Однако Борис Соколов опровергает и эту «красивую» выдумку, отмечая, что «на заседании не могли быть зачитаны показания Константина Федоровича Телегина, которого арестовали лишь 28 января 1948 года». Телегин действительно дал на Жукова показания, но в другое время и при других обстоятельствах.

Мягко говоря, Жуков писал в «воспоминаниях» неправду. Он не мог признаться, что считал себя обиженным и полагал, что Сталин не в полной мере удовлетворил его жажду славы. Он хотел получить больше почестей, наград и особых привилегий. Но на Военном Совете ни о каком заговоре речь не шла. Никаких «политических» обвинений в отношении Жукова не выдвигалось; об этом вообще ничего не говорилось.

Впрочем, еще в августе 1945 г. начальник Управления контрразведки СМЕРШ Группы советских войск в Германии генерал-лейтенант А.А. Вадис докладывал: «Жуков груб и высокомерен, выпячивает свои заслуги, на дорогах плакаты: «Слава маршалу Жукову».

Конечно, маршалу, сочинявшему позже мемуары, не хотелось предстать перед читателями в роли мелкого завистника, карьериста и лица, злоупотребившего своим служебным положением. Поэтому в «воспоминаниях» он сослался на якобы «политические» моменты в разборе его дела.

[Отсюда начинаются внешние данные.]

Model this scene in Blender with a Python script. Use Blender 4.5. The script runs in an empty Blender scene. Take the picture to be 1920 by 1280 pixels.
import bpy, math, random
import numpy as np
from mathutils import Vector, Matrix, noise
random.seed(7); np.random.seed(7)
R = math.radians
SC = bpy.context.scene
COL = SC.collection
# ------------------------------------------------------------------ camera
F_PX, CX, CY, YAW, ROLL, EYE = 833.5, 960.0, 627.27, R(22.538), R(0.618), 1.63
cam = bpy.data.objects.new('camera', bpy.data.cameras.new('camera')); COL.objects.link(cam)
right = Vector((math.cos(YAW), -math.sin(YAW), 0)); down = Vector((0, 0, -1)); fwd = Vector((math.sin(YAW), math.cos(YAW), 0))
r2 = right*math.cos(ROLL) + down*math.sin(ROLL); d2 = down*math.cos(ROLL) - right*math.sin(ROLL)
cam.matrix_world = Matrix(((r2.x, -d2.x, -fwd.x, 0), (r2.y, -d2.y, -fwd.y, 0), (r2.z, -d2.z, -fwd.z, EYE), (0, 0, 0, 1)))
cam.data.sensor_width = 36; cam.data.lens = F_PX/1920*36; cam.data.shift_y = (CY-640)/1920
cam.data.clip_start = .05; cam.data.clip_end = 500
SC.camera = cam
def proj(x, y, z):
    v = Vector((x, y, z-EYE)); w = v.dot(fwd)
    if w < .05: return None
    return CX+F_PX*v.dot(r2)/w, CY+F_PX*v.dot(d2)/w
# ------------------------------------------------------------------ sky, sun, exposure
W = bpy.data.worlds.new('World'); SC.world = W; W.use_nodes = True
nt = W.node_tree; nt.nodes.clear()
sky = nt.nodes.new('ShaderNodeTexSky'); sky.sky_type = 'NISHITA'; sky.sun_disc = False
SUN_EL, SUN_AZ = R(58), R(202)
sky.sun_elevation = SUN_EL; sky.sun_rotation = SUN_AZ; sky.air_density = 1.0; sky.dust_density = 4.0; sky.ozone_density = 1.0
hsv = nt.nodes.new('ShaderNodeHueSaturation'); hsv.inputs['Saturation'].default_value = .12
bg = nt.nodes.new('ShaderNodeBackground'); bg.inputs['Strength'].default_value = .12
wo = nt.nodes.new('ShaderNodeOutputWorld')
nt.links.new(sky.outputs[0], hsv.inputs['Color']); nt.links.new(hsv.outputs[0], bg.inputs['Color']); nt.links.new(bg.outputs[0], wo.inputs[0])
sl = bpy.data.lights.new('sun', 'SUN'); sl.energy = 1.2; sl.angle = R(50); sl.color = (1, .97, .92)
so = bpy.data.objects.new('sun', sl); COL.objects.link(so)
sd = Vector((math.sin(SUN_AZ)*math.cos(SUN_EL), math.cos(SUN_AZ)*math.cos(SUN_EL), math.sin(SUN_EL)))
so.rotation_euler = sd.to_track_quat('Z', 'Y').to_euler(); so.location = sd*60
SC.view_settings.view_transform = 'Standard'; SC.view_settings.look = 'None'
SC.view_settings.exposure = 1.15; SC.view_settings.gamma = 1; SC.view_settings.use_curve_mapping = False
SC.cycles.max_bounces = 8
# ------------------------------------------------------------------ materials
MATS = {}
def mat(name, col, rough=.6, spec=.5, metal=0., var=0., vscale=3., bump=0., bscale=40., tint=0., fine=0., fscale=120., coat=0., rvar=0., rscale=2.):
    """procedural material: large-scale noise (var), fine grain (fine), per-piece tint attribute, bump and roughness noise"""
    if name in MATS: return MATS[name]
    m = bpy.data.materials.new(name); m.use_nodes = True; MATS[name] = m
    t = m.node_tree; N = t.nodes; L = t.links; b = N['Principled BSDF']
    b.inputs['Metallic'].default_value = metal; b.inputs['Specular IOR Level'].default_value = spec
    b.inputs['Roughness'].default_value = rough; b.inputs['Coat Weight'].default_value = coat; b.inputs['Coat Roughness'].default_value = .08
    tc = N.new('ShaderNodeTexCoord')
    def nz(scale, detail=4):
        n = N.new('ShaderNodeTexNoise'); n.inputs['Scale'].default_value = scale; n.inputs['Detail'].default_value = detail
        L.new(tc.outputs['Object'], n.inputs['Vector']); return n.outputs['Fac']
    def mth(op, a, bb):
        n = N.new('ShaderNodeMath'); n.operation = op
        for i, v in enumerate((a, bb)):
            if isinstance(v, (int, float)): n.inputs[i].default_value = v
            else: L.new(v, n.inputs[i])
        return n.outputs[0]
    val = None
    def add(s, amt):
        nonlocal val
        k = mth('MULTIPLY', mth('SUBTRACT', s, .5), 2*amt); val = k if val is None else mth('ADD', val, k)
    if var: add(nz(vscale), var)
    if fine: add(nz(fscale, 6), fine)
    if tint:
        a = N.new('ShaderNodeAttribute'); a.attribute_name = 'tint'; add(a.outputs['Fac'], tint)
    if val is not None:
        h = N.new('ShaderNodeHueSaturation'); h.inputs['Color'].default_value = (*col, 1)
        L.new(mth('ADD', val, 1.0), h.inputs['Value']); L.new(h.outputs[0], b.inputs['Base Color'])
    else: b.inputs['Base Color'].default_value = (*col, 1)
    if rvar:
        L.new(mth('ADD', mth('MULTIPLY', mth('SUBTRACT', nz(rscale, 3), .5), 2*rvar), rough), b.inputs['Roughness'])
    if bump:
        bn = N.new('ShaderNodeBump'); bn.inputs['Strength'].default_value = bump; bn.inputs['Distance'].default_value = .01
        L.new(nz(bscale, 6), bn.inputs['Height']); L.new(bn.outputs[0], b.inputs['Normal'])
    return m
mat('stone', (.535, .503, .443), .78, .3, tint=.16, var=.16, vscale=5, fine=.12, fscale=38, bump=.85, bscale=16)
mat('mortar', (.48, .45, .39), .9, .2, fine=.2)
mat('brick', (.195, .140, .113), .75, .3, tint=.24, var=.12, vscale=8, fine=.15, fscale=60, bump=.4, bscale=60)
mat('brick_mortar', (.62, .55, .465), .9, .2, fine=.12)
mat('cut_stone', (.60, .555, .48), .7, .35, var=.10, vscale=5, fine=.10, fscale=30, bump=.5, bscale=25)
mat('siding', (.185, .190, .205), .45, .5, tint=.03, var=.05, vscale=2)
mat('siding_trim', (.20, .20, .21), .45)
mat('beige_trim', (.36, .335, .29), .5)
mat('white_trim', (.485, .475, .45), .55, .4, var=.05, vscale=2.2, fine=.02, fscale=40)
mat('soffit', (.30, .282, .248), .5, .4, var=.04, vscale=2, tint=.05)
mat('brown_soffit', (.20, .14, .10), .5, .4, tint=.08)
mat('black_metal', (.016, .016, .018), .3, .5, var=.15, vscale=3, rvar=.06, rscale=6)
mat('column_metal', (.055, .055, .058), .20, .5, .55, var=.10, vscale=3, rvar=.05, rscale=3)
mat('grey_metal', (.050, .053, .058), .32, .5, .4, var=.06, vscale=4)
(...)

Сочинитель лукавил. О заговоре не было сказано ни слова. Маршала обвиняли в более прозаических пороках. А ему нечего было возразить на нелицеприятную критику.

На заседании Высшего Военного Совета с осуждением поведения и жестких манер Жукова выступили Василевский, Голиков, Конев, Рокоссовский, Рыбалко, Соколовский, другие маршалы и генералы, не понаслышке знавшие своего коллегу. Его уличали в грубости, нескромности и стремлении перехватить заслуги других военачальников.

Маршал Голиков уличал коллегу в «невыдержанности и грубости по отношению к офицерам и генералам». Кстати, уже позже, в 1961 году на XXII съезде КПСС, при очередной разборке достоинств полководца Голиков назвал его «унтером Пришибеевым».

По предложению Высшего Военного Совета от 1 июня Совет министров СССР 3 июня вынес «предложение об освобождении Маршала Советского Союза Жукова от должности Главнокомандующего Сухопутными войсками и от обязанностей заместителя Министра Вооруженных сил».